We moved to Montclair for the schools, family (pillar of the community in-laws), and commuter service to New York City extraordinaire. With one school-age boy and a 4-year-old girl in part-time nursery, I had more energy and time than I knew what to do with. Who knew skipping the beauty salon and shaving razor would free up so much?
One day, The Montclair Times delivered my salvation: news of a generous ‘re-entry’ program for older adults at Montclair State College, formerly a teachers’ college, currently a Ph.D-granting university. I went for an interview the same week and was accepted into the program. I also made a life-long friend while there.
3. MSU was 10 minutes drive from my home. My professors would have been stars anywhere, but the job market for Ph.D’s being what it was, there we all were: on a hilly campus in suburban New Jersey, with a clear night view of the lights of New York City on the horizon.

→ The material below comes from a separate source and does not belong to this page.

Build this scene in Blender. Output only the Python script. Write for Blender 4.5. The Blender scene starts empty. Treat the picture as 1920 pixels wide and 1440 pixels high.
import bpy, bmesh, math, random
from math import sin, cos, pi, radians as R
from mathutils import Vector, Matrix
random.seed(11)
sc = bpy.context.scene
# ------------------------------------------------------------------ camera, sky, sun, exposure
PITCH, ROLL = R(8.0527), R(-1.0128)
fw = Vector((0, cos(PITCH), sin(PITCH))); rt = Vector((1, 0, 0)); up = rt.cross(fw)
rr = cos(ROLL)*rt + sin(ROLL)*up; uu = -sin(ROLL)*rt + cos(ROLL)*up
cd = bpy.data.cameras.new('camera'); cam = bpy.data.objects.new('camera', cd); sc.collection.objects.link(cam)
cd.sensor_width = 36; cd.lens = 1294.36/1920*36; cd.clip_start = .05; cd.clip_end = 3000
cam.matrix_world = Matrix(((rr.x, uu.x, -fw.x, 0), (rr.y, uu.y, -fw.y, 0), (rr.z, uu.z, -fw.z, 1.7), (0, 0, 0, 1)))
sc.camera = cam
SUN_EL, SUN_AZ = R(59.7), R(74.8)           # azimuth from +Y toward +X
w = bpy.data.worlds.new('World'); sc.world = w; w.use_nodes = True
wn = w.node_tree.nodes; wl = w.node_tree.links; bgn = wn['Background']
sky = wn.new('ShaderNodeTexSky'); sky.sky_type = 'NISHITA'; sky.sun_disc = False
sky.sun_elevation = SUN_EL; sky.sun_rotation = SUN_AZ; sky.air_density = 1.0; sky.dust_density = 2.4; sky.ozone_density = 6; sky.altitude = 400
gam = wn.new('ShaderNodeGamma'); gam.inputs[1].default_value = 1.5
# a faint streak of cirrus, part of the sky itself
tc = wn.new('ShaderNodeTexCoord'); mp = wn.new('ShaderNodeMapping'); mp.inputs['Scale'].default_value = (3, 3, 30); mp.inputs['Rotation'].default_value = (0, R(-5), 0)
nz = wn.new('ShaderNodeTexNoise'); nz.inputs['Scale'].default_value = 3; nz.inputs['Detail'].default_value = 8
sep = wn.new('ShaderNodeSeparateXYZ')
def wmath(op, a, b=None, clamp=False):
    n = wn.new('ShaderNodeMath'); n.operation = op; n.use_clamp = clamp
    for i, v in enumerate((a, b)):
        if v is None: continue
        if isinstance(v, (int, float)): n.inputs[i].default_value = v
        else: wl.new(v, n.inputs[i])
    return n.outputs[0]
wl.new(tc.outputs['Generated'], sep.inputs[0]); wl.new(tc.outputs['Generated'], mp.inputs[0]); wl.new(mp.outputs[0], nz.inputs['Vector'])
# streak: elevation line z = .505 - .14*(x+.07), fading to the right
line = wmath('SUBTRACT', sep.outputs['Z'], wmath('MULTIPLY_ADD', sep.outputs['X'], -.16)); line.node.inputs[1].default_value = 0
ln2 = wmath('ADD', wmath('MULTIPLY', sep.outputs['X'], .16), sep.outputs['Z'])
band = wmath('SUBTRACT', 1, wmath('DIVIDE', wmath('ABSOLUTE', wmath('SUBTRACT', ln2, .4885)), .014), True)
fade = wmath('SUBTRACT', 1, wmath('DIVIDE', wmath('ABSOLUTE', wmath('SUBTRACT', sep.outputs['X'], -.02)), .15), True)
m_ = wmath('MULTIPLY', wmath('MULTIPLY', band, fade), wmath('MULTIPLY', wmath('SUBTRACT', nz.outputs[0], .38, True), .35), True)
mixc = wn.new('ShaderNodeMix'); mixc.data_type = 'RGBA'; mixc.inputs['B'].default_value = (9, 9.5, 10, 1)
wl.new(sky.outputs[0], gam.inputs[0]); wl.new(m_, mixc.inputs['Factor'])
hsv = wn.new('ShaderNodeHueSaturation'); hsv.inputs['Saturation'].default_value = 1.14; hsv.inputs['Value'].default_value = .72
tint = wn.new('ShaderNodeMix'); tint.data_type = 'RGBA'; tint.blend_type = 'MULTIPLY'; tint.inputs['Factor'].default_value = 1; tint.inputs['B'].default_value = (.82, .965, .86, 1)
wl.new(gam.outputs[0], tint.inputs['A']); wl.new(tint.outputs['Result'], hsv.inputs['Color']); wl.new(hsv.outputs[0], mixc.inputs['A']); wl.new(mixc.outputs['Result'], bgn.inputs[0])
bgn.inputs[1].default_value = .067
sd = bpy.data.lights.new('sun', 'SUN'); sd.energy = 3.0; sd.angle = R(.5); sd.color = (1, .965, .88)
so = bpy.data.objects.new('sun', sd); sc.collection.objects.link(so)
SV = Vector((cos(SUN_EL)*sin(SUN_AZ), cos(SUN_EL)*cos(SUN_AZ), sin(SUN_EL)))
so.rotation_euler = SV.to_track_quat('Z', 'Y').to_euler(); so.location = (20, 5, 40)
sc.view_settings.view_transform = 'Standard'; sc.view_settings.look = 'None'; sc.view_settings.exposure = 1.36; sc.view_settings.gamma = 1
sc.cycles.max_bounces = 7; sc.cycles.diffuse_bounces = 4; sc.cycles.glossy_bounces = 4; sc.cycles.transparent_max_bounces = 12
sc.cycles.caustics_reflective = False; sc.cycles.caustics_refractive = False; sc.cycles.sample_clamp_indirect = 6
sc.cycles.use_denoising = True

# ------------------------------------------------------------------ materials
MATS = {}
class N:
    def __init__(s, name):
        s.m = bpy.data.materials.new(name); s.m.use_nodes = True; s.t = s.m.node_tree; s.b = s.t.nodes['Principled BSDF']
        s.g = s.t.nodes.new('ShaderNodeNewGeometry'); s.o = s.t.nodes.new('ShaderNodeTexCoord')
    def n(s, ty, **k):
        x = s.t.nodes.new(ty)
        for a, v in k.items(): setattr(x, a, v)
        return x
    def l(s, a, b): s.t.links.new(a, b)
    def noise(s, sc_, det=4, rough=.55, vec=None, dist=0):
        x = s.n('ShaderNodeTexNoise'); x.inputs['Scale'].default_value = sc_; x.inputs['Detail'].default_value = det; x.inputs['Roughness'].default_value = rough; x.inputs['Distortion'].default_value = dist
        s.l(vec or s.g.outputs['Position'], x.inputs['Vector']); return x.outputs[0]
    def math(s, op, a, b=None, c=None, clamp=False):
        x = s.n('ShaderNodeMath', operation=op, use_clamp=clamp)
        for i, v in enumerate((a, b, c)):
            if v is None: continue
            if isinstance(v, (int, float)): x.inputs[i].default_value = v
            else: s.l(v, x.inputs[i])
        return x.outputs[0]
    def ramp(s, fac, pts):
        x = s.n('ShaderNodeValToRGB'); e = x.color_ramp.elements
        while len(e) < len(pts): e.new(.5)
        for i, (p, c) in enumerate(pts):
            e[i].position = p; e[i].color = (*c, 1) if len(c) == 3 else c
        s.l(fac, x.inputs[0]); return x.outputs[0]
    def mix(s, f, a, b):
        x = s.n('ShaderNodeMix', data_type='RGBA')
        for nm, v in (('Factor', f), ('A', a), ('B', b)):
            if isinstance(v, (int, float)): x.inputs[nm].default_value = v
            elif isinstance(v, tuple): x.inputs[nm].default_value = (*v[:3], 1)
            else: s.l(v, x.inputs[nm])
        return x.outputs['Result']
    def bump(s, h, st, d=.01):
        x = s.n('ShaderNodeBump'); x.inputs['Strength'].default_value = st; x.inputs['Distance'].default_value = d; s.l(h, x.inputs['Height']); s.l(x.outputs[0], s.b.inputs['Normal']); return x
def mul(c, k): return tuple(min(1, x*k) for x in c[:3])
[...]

My earlier education had been undistinguished, so I surprised myself by graduating with honors in 1976. Yet it was without a clear path to future employment while my children still needed a mom around the house. So when the Department of English offered me a teaching fellowship that enabled me to earn an MA gratis, and also provided a small stipend for teaching in the writing lab, I grabbed it. In 18 months, I was able to save enough to purchase a used Volkswagen bug that I drove up to the Bread Loaf School of English in Vermont for the summer session in my final year.
4. Community life on Buckingham Road. In the summer months, some of us grew food, mostly New Jersey tomatoes like Rutgers’ Early Girls and Better Boys (an instant nostalgia point for me), and this also nurtured a culture of sharing: in addition to an exceptional tomato harvest, tools, labor (moving heavy furniture, hedge trimming, small repairs), child care, backyard barbecues, car pools and rides, recipes and advice. I didn’t know the political leanings of my neighbors, or care to, and the idea that one only socialized along those lines would have been laughable. Hello Transition Street before its time?
Both my adult children – the eldest turns 50 this year — are nostalgic for the walkable, bikeable, friendly, green, safe community they grew up in: badminton in the backyard, Frisbee in the parks, neighborhood friends, and best of all, the freedom from constant parental supervision. Maybe it really does take a village.
And I feel nostalgic for the 1970s in a small town on their behalf, and not only because eggs were cheaper and life simpler (and you got to go to sleep-away camp) but because between then and now, the decades of ‘shop until you drop,’ ‘greed is good,’ ‘Made in China,’ and ‘upgrade everything,’ brought us to where we are today. Is there a way back to the future? Perhaps.
Naomi Klein again: “…if there has ever been a moment to advance a plan to heal the planet that also heals our broken economies and our shattered communities, this is it.”